Bruno Romano, sócio da área tributária do Bonaccorso, Cavalcante, Oliveira e Ristow Advogados, por sua vez, acredita que o fim do voto especial não será totalmente benéfico. "É possível que sua extinção cause mais danos do que benefícios aos contribuintes, pois, em sua substituição, poderão criar mecanismos muito piores", comenta.

Um exemplo disso, lembra Romano, é o PL n. 6.064/16, que visa a extinguir o voto de qualidade e, em caso de empate de votos, cancela-se o auto de infração. "Isso parece bom aos contribuintes, contudo, o projeto permite que a Procuradoria-Geral da Fazendo Nacional proponha uma ação para questionar a decisão do CARF, o que, por si, causará efeitos danosos", explica.

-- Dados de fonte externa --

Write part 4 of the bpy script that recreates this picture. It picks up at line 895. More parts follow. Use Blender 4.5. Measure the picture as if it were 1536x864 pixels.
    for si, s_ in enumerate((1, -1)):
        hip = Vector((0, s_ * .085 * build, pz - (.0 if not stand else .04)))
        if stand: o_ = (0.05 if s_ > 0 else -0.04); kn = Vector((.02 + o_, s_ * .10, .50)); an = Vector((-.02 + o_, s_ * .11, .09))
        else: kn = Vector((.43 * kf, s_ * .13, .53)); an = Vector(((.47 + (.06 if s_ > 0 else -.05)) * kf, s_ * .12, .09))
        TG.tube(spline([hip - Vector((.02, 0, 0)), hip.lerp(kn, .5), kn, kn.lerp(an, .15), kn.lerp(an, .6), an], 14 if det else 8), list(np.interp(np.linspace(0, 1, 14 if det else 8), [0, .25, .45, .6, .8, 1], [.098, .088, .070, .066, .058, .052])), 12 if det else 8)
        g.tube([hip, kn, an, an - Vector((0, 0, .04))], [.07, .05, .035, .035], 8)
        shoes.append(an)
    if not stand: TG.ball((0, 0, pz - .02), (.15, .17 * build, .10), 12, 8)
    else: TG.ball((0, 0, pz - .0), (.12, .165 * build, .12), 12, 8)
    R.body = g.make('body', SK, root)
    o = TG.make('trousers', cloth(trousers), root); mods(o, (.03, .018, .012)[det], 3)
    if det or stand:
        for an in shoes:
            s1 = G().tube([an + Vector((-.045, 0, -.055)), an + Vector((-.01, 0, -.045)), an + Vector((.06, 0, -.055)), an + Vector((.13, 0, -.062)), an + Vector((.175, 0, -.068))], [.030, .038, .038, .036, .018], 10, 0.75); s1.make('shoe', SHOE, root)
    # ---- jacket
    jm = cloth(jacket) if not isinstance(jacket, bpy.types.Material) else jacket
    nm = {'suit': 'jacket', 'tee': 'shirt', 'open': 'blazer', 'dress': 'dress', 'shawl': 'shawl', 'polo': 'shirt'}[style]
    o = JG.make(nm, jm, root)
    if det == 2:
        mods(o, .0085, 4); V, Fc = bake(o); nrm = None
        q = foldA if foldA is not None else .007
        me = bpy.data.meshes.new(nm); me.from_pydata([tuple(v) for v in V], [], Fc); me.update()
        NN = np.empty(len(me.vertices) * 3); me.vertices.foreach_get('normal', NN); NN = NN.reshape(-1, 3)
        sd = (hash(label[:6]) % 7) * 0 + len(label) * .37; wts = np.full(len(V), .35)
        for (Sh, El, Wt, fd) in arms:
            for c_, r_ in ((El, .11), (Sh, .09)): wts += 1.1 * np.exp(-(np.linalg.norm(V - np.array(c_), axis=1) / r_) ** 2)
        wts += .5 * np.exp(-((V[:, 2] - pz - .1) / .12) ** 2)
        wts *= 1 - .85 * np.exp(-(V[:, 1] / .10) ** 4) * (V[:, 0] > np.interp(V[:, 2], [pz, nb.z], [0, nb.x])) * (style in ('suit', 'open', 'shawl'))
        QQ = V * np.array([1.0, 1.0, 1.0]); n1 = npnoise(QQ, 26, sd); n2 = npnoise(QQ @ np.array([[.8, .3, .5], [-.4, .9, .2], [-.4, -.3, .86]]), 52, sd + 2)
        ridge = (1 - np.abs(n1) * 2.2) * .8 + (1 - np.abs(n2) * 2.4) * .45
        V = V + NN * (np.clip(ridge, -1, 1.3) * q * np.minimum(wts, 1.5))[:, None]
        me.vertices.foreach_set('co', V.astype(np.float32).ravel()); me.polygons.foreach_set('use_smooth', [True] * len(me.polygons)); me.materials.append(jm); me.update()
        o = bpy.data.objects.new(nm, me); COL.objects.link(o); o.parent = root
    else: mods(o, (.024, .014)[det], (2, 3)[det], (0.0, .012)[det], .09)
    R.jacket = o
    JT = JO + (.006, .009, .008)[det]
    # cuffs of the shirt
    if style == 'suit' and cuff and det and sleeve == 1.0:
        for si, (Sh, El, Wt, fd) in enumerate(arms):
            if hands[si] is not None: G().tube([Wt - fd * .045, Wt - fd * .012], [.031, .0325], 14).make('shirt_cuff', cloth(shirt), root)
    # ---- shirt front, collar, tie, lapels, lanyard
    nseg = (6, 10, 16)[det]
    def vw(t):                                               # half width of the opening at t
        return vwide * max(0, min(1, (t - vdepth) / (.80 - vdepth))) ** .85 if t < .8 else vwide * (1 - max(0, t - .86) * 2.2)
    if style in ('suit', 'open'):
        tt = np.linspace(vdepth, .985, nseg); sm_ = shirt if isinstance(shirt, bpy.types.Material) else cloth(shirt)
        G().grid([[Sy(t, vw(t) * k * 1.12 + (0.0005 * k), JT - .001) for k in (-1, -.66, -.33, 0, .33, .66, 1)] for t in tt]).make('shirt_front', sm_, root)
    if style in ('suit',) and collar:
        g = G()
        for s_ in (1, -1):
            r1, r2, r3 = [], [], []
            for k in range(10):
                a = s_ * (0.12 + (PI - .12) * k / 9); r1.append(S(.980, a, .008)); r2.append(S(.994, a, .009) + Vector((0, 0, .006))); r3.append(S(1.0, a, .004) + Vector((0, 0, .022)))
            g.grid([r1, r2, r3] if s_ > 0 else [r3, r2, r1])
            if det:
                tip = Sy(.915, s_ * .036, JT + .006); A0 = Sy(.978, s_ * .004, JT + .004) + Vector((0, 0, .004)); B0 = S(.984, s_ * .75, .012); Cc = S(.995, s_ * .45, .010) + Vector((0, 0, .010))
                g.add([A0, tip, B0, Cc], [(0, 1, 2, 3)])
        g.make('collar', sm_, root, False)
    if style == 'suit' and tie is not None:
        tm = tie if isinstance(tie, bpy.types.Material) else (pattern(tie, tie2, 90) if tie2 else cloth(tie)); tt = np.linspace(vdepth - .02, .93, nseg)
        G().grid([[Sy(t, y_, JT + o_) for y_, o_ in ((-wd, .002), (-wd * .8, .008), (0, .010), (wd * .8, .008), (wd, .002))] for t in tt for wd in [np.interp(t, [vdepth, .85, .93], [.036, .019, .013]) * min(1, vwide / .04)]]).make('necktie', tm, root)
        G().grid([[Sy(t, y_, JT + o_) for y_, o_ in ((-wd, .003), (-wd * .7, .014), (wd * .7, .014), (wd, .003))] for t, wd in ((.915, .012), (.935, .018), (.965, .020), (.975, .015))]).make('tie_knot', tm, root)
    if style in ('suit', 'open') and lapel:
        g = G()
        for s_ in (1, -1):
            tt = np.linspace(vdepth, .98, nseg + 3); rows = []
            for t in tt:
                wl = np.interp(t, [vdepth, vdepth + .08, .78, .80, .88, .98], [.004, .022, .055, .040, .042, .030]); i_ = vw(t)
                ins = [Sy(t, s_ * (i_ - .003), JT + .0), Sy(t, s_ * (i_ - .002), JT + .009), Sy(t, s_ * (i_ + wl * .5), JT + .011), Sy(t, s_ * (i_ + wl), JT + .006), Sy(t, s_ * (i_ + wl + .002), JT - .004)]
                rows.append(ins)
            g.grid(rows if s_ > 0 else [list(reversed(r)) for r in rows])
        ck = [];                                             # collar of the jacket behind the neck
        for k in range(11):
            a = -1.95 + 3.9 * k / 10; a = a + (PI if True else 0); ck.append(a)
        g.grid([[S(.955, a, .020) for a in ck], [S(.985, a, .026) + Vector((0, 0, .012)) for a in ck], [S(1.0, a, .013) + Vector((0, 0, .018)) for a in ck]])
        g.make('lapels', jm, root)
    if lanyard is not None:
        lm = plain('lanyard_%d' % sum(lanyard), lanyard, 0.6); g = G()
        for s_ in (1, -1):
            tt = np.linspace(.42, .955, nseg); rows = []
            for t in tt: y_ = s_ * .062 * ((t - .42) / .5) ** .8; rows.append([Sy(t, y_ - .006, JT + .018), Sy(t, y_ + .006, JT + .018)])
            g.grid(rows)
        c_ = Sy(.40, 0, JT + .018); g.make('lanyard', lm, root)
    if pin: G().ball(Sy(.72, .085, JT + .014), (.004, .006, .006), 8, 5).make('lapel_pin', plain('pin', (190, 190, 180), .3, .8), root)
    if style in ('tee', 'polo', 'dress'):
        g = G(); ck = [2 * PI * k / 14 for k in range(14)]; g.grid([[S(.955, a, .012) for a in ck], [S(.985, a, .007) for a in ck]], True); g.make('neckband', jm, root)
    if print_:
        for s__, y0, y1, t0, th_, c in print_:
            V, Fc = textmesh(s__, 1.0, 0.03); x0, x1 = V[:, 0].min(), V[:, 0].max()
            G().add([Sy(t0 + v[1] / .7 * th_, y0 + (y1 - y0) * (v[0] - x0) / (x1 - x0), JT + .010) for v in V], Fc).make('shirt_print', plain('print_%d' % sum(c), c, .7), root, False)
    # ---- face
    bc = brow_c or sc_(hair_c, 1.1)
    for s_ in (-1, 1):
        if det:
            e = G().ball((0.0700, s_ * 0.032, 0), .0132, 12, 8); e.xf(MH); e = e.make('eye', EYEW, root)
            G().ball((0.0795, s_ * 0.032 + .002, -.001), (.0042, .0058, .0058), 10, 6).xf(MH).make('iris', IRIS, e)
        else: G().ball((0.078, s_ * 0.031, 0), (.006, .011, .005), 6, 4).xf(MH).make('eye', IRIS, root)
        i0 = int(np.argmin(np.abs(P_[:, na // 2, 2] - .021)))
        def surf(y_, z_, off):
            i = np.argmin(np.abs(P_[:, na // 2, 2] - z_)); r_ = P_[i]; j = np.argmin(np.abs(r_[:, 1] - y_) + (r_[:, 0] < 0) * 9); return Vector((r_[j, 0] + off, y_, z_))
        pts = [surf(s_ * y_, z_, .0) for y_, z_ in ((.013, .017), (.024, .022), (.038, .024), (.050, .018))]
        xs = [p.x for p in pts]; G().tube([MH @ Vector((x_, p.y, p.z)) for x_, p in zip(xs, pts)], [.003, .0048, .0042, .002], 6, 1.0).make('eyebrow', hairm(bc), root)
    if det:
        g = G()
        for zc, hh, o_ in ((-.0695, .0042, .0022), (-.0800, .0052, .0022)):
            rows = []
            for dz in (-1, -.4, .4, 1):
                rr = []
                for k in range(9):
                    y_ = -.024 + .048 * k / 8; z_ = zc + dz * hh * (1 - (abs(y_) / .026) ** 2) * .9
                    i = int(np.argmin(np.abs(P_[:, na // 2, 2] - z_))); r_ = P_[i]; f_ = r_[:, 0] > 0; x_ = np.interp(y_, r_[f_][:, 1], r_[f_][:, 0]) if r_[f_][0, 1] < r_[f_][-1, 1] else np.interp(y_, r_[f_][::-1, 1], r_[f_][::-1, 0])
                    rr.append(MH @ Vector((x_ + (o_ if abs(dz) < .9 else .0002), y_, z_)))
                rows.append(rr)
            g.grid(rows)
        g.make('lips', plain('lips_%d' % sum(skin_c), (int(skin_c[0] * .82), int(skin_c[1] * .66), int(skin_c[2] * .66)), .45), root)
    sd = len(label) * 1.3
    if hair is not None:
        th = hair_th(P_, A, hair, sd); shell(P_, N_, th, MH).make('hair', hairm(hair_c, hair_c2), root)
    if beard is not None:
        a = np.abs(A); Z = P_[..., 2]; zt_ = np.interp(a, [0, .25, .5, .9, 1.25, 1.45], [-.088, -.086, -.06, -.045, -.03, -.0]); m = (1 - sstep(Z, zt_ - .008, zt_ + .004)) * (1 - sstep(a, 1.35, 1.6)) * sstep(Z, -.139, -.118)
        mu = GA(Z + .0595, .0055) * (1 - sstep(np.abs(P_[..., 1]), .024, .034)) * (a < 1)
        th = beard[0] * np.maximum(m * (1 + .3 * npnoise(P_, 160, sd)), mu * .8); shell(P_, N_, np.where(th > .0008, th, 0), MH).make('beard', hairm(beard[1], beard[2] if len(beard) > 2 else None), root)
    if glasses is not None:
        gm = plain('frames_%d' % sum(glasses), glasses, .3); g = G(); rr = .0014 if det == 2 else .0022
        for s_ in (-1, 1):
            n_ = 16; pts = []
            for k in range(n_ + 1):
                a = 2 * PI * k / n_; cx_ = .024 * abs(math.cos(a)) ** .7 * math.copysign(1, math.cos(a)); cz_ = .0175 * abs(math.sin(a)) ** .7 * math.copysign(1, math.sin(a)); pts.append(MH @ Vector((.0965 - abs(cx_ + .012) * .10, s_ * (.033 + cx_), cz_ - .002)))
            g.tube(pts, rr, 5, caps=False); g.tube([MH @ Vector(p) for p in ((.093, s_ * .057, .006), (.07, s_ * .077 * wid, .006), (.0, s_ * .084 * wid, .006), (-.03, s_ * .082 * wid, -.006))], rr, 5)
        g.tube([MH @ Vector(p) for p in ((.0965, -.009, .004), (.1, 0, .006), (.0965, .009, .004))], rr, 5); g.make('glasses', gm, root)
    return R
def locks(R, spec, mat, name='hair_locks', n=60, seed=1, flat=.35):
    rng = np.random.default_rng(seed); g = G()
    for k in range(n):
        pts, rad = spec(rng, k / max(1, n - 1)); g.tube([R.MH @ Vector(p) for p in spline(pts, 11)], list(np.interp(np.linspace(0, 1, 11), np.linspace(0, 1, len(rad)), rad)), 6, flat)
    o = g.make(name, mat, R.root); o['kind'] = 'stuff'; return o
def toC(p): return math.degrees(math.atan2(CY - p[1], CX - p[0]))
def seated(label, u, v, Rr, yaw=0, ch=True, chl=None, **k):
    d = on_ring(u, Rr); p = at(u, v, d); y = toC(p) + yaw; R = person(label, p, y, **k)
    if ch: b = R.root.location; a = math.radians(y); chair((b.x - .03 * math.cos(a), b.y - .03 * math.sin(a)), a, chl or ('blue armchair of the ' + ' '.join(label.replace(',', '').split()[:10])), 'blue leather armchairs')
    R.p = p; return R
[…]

Romano acredita que a decisão mais acertada seria manter o voto de qualidade e aplicar parcialmente o artigo 112 do CTN, que determina que em casos de dúvida se "mantenha apenas a cobrança do tributo dos juros, afastando-se a cobrança das penalidades", conclui.

Para Renato Vilela Faria, tributarista e sócio do Peixoto & Cury Advogados, acredita que adotar essa medida diz respeito ao princípio do "in dubio pro contribuinte". "O empresário, seja ele grande ou pequeno, se comparado ao Estado, é a ponta mais fraca da relação", argumenta.

O tributarista ainda lembra que a medida veio em um momento de dificuldade econômica. "Atualmente, quando o contribuinte "perde" em razão do voto de minerva (desempate), ele se vê obrigado a levar a discussão para o Judiciário e, nessa instância, quase sempre terá o ônus de garantir o débito, ou seja, ou terá que depositar o valor da quantia em discussão (e em alguns casos agravado com multas que chegam a 150%) ou terá custos adicionais com a contratação de seguro garantia ou fiança bancária", diz.  

O colunista da ConJur Fernando Facury Sacaff também criticou a existência do voto de qualidade, em texto pulicado em 10/2/20.